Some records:
____
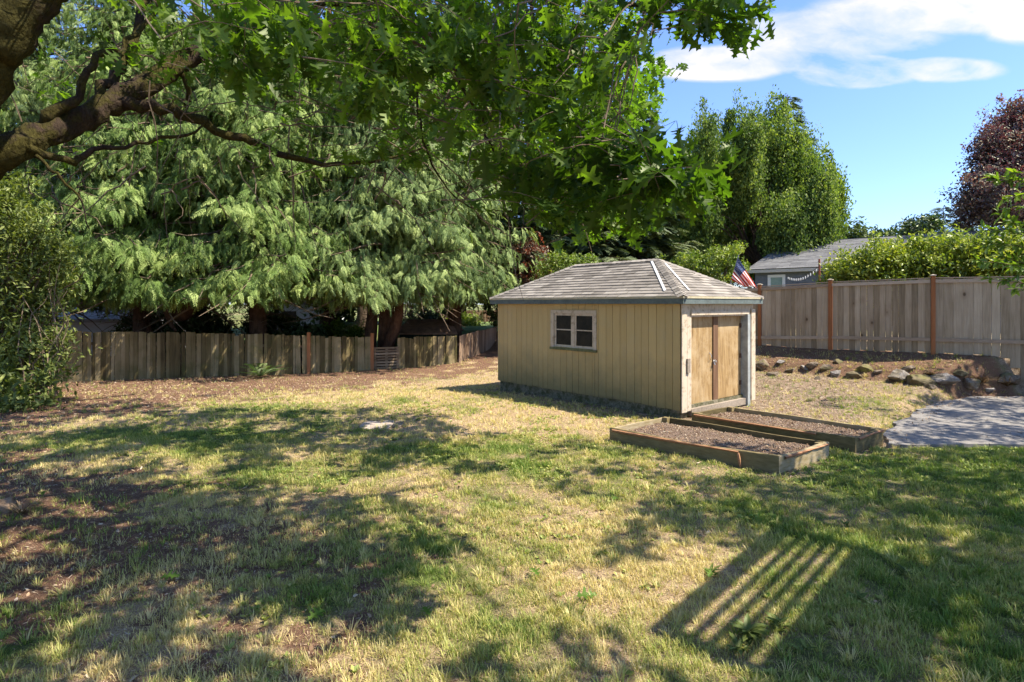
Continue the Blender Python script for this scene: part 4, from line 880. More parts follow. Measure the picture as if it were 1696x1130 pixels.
# ================================================================== BEYOND THE LEFT FENCE
M_GRN = wood('dark_green_boards', [(.012, .025, .018), (.025, .045, .032)], (20, 20, 2)); M_RUST = plain('rusty_roof_needles', (.24, .13, .075), .5, .9, 5)
gs = thing('green_shed', tuple(P(700, 600, 23)), 'low dark green shed with needle-covered roof behind the plank fence', 'shed')
x0, x1 = P(662, 0, 22)[0], P(752, 0, 22)[0]; a = Acc(); s_ = x0
while s_ < x1: a.add(box((s_, 22, -.3), (.14, 0, 0), (0, .03, 0), (0, 0, zpx(553, 22) + .3)), BOXF, RNG.random()); s_ += .15
a.add(box((x0, 22.03, -.3), (x1 - x0, 0, 0), (0, 2.6, 0), (0, 0, zpx(553, 22) + .3)), BOXF); sh(a, 'wall', M_GRN, gs)
zr0, zr1 = zpx(554, 22), zpx(531, 23.3); a = Acc(); V = np.array([(x0 - .15, 21.8, zr0), (x1 + .15, 21.8, zr0), (x1 - .25, 23.3, zr1), (x0 + .1, 23.3, zr1), (x0 - .15, 24.8, zr0), (x1 + .15, 24.8, zr0)]); V2 = V + [0, 0, .05]
a.add(np.concatenate([V, V2]), [np.array([[6, 7, 8, 9], [9, 8, 11, 10], [0, 3, 2, 1], [3, 4, 5, 2], [0, 1, 7, 6], [1, 2, 8, 7], [0, 6, 9, 3], [2, 5, 11, 8], [3, 9, 10, 4]])]); sh(a, 'roof', M_RUST, gs)
# neighbour's far fence and lit lawn
ff = thing('board_fence', tuple(P(800, 535, 38)), 'distant brown board fence beyond the neighbouring lawn', 'fence'); a = Acc(); xx = P(735, 0, 38)[0]; M_FF = wood('distant_brown_board', [(.16, .09, .06), (.28, .17, .12), (.36, .24, .18)], (10, 10, 1))
while xx < 3.2: a.add(box((xx, 38, .3), (.19, 0, 0), (0, .03, 0), (0, 0, zpx(514, 38) - .3)), BOXF, RNG.random()); xx += .2
sh(a, 'board_panel', M_FF, ff)
for xx in (-4.2, -1.9, .5, 2.8):
    a = Acc(); a.add(box((xx, 37.9, .3), (.12, 0, 0), (0, .09, 0), (0, 0, zpx(512, 38) - .3)), BOXF, .5); sh(a, 'post', M_FF, ff)
xs_ = np.linspace(-14, 6, 50); ys_ = np.linspace(25, 46, 40); XX, YY = np.meshgrid(xs_, ys_); ZZ = np.maximum(.15 + (YY - 25) * .035, gz(XX, YY) + .02) ; idx = np.arange(2000).reshape(40, 50)
tag(mesh_np('lawn', np.stack([XX.ravel(), YY.ravel(), ZZ.ravel()], 1), np.stack([idx[:-1, :-1], idx[:-1, 1:], idx[1:, 1:], idx[1:, :-1]], -1).reshape(-1, 4), plain('neighbour_lawn', (.12, .17, .05), .4, .95, 6)), 'sunlit green lawn of the neighbouring yard', kind='structure')
# white house pieces glimpsed at left
M_WS = plain('white_house_paint', (.55, .55, .58), .1, .7)
def glimpse(px0, px1, pyt, d_, dep, label, roofc):
    x0, x1 = P(px0, 0, d_)[0], P(px1, 0, d_)[0]; zt_ = zpx(pyt, d_); o = thing('neighbour_house', (x0, d_, -.1), label, 'house'); a = Acc(); z = -.2
    while z < zt_ - .25: a.add(box((x0, d_, z), (x1 - x0, 0, 0), (0, .02, 0), (0, 0, .19)), BOXF); z += .2
    a.add(box((x0, d_ + .03, -.2), (x1 - x0, 0, 0), (0, dep, 0), (0, 0, zt_ + .1)), BOXF); sh(a, 'wall', M_WS, o)
    a = Acc(); V = np.array([(x0 - .4, d_ - .4, zt_ - .15), (x1 + .4, d_ - .4, zt_ - .15), (x1 + .4, d_ + dep / 2, zt_ + dep * .2), (x0 - .4, d_ + dep / 2, zt_ + dep * .2), (x0 - .4, d_ + dep + .4, zt_ - .15), (x1 + .4, d_ + dep + .4, zt_ - .15)]); V = np.concatenate([V, V + [0, 0, .14]])
    a.add(V, np.array([[6, 7, 8, 9], [9, 8, 11, 10], [0, 3, 2, 1], [3, 4, 5, 2], [0, 1, 7, 6], [1, 2, 8, 7], [0, 6, 9, 3], [2, 5, 11, 8], [3, 9, 10, 4]])); sh(a, 'roof', plain('pale_roof', roofc, .2), o)
    a = Acc(); bar(a, np.array([x0, d_]), np.array([1., 0]), (x1 - x0) * .4, (x1 - x0) * .4 + .9, np.array([0, -1.]), zt_ - 1.5, zt_ - .6, .002, .03); sh(a, 'window', M_GLASS, o)
glimpse(40, 210, 528, 24, 5, 'white house with pale roof glimpsed at far left over the fence', (.36, .34, .32))
glimpse(425, 530, 500, 36, 6, 'white house glimpsed between the cedar trunks', (.20, .20, .21))
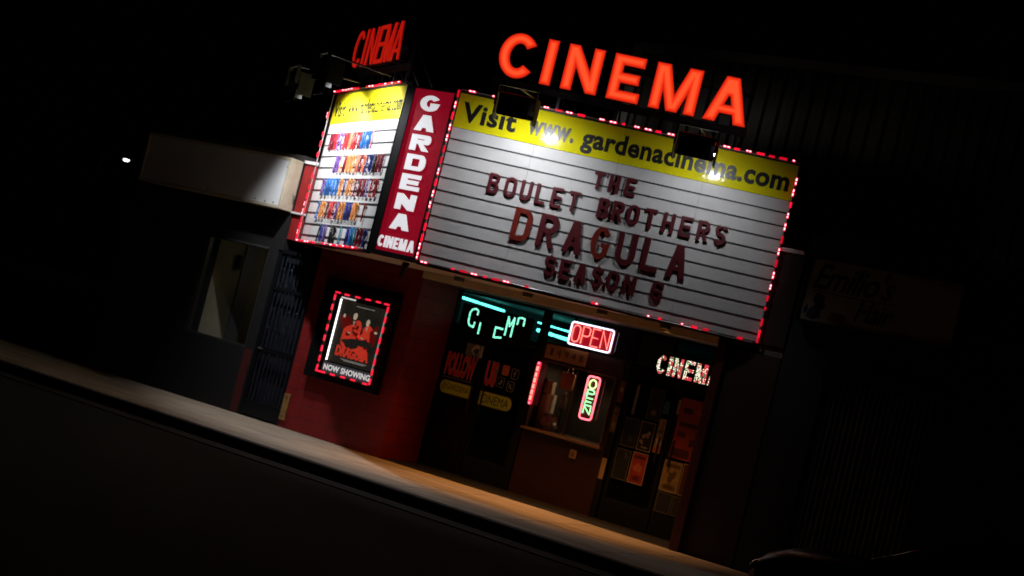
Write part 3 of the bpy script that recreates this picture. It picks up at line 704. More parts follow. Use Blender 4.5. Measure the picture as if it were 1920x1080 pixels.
# ================================================================ SIGNS IN THE ENTRANCE
# green dot sign over the left doors
YS = .925
gs = thing('led_word_sign', 'black LED word sign lit in green over the left doors', 'sign', at(.02, YS, 2.10))
boxpart('panel', (-.62, .66, -.03, 0, -.03, .37), BLACK, gs, .008)
GREEN = mat('green_led_dot', (.1, .5, .4), .4, emit=(.14, 1.0, .60), strength=1.7)
GREEN_HI = mat('green_led_dot_bright', (.3, .6, .5), .4, emit=(.5, 1.0, .82), strength=1.8)
LIT = dict(C=[(-.306, 2.344), (-.306, 2.401), (-.36, 2.428), (-.424, 2.396), (-.443, 2.348), (-.437, 2.207), (-.404, 2.166), (-.334, 2.153), (-.322, 2.223)],
           I=[(-.219, 2.236), (-.219, 2.075)], E=[(.192, 2.224), (.061, 2.228), (.066, 2.079), (.197, 2.098)],
           M=[(.246, 2.148), (.246, 2.421), (.297, 2.284), (.354, 2.423), (.354, 2.143)], A=[(.416, 2.342), (.417, 2.434), (.477, 2.446), (.527, 2.436), (.527, 2.337)])
for ch, pts in LIT.items():
    bm = bmesh.new(); done = []
    for a, b in zip(pts, pts[1:]):
        n = max(1, int(math.dist(a, b)/.015)); dx, dz = b[0]-a[0], b[1]-a[1]; L = math.hypot(dx, dz); nx, nz = -dz/L, dx/L
        for i in range(n+1):
            for k in (-.5, .5):
                p = (a[0]+dx*i/n+nx*k*.015-.02, a[1]+dz*i/n+nz*k*.015-2.10)
                if all(math.dist(p, q) > .0105 for q in done):
                    done.append(p); disc(bm, (p[0], -.0302, p[1]), .0075, .004, 6)
    for f in bm.faces: f.material_index = 1 if R.random() < .35 else 0
    finish('lit_letter', bm, [GREEN, GREEN_HI], gs)
# multicolour CINEMA sign over the right doors
ms = thing('led_word_sign', 'black LED word sign CINEMA lit in white red and green over the right doors', 'sign', at(2.78, YS, 2.10))
boxpart('panel', (-.04, 1.20, -.03, 0, -.03, .33), BLACK, ms, .008)
DW = mat('white_led_dot', (.6, .6, .5), .4, emit=(1, .9, .70), strength=1.9)
DR = mat('red_led_dot', (.5, .05, .05), .4, emit=(1, .08, .10), strength=1.25)
DG = mat('dim_green_led_dot', (.1, .3, .15), .4, emit=(.14, .55, .22), strength=.8)
x = .02
for ch in 'CINEMA':
    wd = .055 if ch == 'I' else (.165 if ch == 'M' else .145); lp = glyph(ch, wd, .255, .055 if ch == 'I' else .047)
    bm = bmesh.new(); i = 0
    while i*.0155 < wd:
        j = 0
        while j*.0155 < .26:
            gx, gz = i*.0155+.006, j*.0155+.006
            if inside(lp, gx, gz):
                s = set(bm.faces); disc(bm, (x+gx, -.0302, .035+gz), .0066, .004, 6)
                red = (gx > wd*.55 and R.random() < .55) or R.random() < .14 or (j < 2 and R.random() < .6)
                mi = 1 if red else (2 if R.random() < .33 else 0)
                for f in bm.faces:
                    if f not in s: f.material_index = mi
            j += 1
        i += 1
    finish('lit_letter', bm, [DW, DR, DG], ms); x += wd+.028
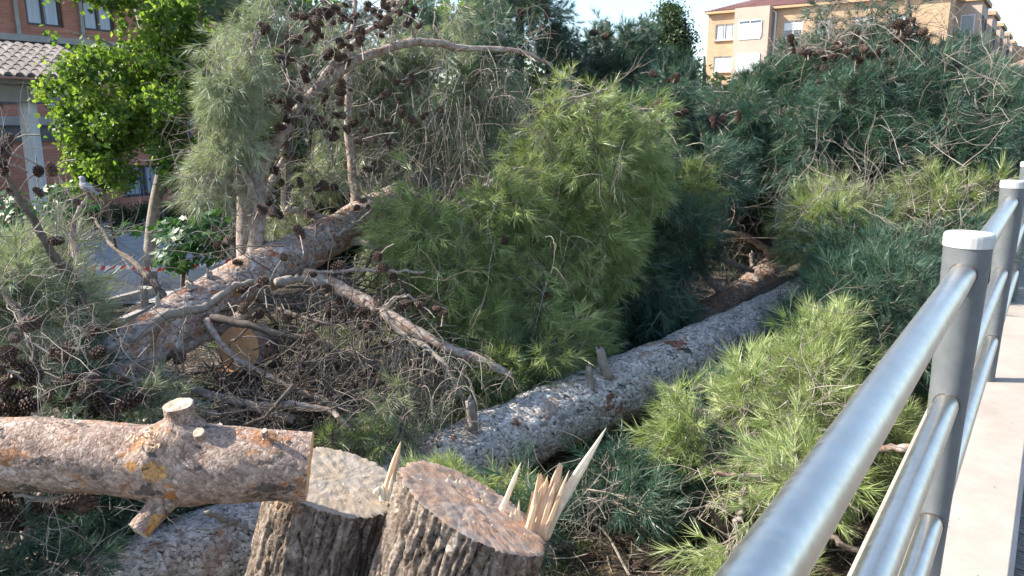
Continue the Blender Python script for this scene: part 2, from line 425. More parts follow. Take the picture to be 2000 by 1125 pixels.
def cutface(name, a, b, rough_tex=True):
    m, nt, bs = new_mat(name)
    uv = coords(nt, 'UV')     # uv centred at pith, metres
    ln = N(nt, 'ShaderNodeVectorMath', operation='LENGTH')
    nz = N(nt, 'ShaderNodeTexNoise'); nz.inputs['Scale'].default_value = 6; nt.links.new(uv, nz.inputs['Vector'])
    va = N(nt, 'ShaderNodeVectorMath', operation='MULTIPLY_ADD'); nt.links.new(nz.outputs['Color'], va.inputs[0]); va.inputs[1].default_value = (.05, .05, 0); nt.links.new(uv, va.inputs[2])
    nt.links.new(va.outputs[0], ln.inputs[0])
    sn = N(nt, 'ShaderNodeMath', operation='MULTIPLY'); nt.links.new(ln.outputs['Value'], sn.inputs[0]); sn.inputs[1].default_value = 420
    si = N(nt, 'ShaderNodeMath', operation='SINE'); nt.links.new(sn.outputs[0], si.inputs[0])
    rings = ramp(nt, si.outputs[0], [(0, (.85, .82, .78)), (1, (1.05, 1.05, 1.05))])
    st = coords(nt, 'UV', (9, 70, 1))
    scr = noise_n(nt, 1.6, 6, .75, st)
    c = ramp(nt, scr, [(.25, a), (.5, tuple((x + y) / 2 for x, y in zip(a, b))), (.8, b)])
    c = mix(nt, .8, c, rings, 'MULTIPLY')
    big = noise_n(nt, 7, 5, .7, uv)
    c = mix(nt, ramp(nt, big, [(.42, (0, 0, 0)), (.62, (.75, .75, .75))]), c, (.46, .40, .34))
    nt.links.new(c, bs.inputs['Base Color']); bs.inputs['Roughness'].default_value = .8
    bump(nt, bs, scr, .45, .004)
    return m
M['cut'] = cutface('sawn_wood', (.42, .22, .13), (.66, .43, .285))
M['cut_pale'] = cutface('sawn_wood_pale', (.36, .27, .185), (.56, .455, .33))
def flatcut():
    m, nt, bs = new_mat('sawn_orange')
    v = coords(nt, 'Object'); nt.links.new(ramp(nt, noise_n(nt, 14, 4, .6, v), [(.3, (.60, .29, .12)), (.7, (.72, .40, .20))]), bs.inputs['Base Color'])
    bs.inputs['Roughness'].default_value = .7; return m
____
Problem statement
From the entries above, pull out each line that includes "this".

Task result
Continue the Blender Python script for this scene: part 4, from line 880. More parts follow. Measure the picture as if it were 1696x1130 pixels.
Write part 3 of the bpy script that recreates this picture. It picks up at line 704. More parts follow. Use Blender 4.5. Measure the picture as if it were 1920x1080 pixels.
Continue the Blender Python script for this scene: part 2, from line 425. More parts follow. Take the picture to be 2000 by 1125 pixels.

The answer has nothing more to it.